If you didn't think the Washington Post coverage of the Occupy D.C. protests jumped the shark with the Sunday paper's coverage of Occupy lust at first blight, maybe Petula Dvorak's online column "Occupy squalor: the ultimate test for helicopter parents," will do the trick.
"Occuparenting isn’t easy," Dvorak began. "Your precious children? The ones who had violin lessons and SAT tutors and years of orthodontia and organic lunches?" They're now "sleeping under tarps, in the mud, rain and frigid temperatures, in an encampment that is home to an epic urban rat infestation."
But Dvorak didn't paint this portrait of voluntary deprivation -- and depravity -- as a problem. To the contrary, it seems as though the Post columnist sees the willingness of leftist 20-somethings to live this way in service of an incoherent cause as a rebuke to the mollycoddling of bourgeois parenting:
Take that, helicopter parents.
These are the mothers and fathers who demanded laws for bike helmets, car seats and warning labels on every plastic bag and bucket in the universe. They had the home number of every teacher from preschool to college. And they’ve even been known to call up their grown kids’ new bosses after junior didn’t get a promotion.
But what happens when these highly groomed offspring go off and join the hundreds living in the Occupy movements camps? To whom do you file a complaint? Who gets the irate phone call?
[...]
[N]ow the Occuparents find themselves struggling with whether to support their child’s participation in a sweeping, political protest movement and the fact that their cul-de-sac kids are living in total squalor.

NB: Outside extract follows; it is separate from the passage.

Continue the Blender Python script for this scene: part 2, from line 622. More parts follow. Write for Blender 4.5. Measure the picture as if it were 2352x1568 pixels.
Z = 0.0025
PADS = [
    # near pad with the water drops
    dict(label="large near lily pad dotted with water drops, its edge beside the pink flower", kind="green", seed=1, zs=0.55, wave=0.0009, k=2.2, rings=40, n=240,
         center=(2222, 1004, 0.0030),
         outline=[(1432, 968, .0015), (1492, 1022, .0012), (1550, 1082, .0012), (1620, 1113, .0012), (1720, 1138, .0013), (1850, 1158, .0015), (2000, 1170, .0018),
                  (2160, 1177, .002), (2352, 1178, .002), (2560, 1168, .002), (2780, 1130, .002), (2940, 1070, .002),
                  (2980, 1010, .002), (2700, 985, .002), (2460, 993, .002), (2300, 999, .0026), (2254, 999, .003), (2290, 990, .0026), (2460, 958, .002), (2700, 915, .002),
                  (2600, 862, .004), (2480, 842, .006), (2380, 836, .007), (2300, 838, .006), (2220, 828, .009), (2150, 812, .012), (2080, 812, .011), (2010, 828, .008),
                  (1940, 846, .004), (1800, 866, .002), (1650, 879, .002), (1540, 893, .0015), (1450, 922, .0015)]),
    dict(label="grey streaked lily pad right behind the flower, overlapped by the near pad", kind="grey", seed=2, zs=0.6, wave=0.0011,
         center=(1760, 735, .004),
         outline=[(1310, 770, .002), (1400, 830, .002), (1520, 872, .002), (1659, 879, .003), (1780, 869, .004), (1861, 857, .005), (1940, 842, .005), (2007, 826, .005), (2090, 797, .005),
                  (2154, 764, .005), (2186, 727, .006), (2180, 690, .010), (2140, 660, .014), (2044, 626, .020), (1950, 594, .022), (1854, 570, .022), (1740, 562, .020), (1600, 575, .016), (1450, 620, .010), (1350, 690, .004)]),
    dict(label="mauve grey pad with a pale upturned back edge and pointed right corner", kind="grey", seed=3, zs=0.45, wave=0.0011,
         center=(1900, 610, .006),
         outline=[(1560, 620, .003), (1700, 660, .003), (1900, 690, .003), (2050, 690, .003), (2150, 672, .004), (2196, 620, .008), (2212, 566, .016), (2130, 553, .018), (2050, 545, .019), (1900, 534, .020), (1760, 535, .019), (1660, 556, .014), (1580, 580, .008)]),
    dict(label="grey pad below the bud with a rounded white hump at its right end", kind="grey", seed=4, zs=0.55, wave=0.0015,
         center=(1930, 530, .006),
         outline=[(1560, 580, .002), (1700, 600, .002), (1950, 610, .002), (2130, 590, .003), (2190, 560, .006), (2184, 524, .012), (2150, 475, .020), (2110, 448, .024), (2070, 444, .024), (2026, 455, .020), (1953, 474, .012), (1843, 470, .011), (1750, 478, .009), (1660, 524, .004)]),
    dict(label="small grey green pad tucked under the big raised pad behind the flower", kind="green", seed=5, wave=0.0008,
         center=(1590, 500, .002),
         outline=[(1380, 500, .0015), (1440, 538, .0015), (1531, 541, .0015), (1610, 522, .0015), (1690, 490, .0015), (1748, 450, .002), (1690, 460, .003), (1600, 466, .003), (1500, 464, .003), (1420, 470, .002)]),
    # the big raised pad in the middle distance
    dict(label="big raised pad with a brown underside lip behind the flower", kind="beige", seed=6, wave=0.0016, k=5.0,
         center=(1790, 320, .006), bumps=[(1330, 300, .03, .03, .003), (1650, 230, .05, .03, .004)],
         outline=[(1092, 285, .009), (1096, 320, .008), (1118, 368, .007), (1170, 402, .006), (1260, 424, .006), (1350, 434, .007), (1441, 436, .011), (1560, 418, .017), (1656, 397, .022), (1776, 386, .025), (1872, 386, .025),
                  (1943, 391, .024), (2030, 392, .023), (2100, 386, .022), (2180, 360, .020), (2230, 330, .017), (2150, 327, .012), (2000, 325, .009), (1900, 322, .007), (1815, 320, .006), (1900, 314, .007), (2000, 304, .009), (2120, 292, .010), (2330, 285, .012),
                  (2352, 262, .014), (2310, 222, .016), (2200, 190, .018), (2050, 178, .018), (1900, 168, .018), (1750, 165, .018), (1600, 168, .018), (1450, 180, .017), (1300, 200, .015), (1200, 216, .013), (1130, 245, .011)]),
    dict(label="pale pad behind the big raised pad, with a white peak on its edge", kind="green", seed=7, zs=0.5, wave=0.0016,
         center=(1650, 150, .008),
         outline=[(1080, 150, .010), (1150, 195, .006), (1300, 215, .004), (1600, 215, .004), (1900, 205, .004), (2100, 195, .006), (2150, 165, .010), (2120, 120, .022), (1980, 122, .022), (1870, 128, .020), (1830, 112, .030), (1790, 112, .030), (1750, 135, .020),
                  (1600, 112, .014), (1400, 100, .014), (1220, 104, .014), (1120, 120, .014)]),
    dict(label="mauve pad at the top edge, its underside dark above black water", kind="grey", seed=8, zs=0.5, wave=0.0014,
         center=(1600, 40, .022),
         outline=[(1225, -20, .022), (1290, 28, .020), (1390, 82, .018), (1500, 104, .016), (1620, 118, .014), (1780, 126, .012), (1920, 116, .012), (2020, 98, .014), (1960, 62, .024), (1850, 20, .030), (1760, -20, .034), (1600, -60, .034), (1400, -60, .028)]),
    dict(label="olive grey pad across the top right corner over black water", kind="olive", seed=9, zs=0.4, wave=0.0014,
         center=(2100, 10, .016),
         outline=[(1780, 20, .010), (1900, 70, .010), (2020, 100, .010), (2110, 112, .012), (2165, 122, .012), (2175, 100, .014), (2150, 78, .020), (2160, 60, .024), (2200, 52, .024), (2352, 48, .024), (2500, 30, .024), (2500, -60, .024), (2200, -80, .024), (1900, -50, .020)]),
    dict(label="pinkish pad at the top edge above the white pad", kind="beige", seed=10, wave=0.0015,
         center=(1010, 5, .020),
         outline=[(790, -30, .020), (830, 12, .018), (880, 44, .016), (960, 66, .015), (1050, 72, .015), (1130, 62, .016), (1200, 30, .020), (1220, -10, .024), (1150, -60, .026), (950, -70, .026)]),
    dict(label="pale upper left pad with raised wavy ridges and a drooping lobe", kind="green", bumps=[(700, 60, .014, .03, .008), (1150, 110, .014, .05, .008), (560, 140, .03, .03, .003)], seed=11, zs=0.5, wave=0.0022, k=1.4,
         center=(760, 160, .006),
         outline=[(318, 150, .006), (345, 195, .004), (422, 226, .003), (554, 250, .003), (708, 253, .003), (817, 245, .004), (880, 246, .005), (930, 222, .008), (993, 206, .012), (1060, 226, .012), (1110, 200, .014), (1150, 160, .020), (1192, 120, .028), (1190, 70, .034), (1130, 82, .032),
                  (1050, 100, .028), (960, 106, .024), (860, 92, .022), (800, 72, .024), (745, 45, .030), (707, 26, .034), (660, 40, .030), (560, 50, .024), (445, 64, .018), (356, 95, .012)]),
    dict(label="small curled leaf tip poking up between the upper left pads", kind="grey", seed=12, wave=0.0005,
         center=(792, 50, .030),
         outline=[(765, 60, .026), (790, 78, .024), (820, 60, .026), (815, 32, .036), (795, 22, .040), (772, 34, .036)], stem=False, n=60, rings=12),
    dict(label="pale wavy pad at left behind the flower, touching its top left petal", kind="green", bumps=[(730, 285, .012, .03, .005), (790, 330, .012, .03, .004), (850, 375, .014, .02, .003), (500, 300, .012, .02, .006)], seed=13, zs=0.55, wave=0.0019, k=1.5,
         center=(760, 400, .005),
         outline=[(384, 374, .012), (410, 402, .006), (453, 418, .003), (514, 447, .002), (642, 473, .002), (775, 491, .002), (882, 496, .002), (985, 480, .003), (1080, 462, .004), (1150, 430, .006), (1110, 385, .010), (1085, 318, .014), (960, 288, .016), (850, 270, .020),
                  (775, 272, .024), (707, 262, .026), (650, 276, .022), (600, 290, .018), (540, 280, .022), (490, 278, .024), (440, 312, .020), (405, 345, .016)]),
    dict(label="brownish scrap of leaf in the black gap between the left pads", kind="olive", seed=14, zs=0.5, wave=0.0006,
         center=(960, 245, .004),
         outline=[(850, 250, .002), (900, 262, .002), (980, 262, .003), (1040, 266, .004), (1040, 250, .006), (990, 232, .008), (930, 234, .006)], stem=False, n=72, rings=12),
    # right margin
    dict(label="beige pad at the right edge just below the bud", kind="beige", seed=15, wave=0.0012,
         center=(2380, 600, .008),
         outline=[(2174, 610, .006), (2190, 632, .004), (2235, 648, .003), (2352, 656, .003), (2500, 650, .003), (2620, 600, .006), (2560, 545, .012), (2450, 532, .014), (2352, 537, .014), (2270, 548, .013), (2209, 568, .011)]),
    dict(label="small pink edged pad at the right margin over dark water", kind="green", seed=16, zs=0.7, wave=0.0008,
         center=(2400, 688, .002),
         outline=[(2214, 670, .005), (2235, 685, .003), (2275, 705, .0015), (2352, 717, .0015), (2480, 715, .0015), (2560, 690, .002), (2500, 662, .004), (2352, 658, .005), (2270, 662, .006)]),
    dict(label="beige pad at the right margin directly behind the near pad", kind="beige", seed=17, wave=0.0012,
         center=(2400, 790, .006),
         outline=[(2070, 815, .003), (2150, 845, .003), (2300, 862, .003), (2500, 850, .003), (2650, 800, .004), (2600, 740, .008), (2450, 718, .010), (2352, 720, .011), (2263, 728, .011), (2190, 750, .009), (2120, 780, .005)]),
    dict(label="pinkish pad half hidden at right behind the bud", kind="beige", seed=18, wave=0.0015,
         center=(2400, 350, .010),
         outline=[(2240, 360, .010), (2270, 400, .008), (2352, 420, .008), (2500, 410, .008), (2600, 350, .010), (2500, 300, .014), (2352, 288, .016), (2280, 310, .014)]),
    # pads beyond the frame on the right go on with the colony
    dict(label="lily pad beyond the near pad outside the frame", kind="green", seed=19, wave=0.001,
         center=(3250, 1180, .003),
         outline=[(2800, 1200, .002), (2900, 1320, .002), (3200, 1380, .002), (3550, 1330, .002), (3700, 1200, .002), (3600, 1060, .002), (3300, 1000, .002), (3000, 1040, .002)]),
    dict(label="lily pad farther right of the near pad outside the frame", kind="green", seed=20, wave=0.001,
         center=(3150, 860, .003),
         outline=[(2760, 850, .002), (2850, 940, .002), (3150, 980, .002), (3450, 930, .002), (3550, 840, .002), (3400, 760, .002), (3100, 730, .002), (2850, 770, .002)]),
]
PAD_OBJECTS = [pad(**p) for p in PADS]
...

It's ironic, perhaps, because helicopter parenting and the prolonged adolescence it engenders are fundamentally un-conservative, if not arguably downright liberal. Helicopter parenting undercuts the development of personal responsibility that must accompany personal freedom.
After all, one of the supposedly most popular features of ObamaCare is a provision that allows young adults to remain on their parents health insurance to age 26, a sop to the youth vote and to helicopter parents.
Of course, Dvorak added:
...there are some protesters whose parents are closing the door on them over their participation in the Occupy movement. One said his folks made it clear he doesn’t have a home to come back to. Or there are guys like Chris, 18, who left his home in Maine “pretty much because of my dad.”
But for the most part, Occuparents aren’t philosophically opposed to protesting. It’s not the pearl-clutching that the hippies’ parents did in the 1960s.
But it’s just so, ick, out there.
Fitting. "Ick" just about describes how we feel reading the Post's Occupy coverage.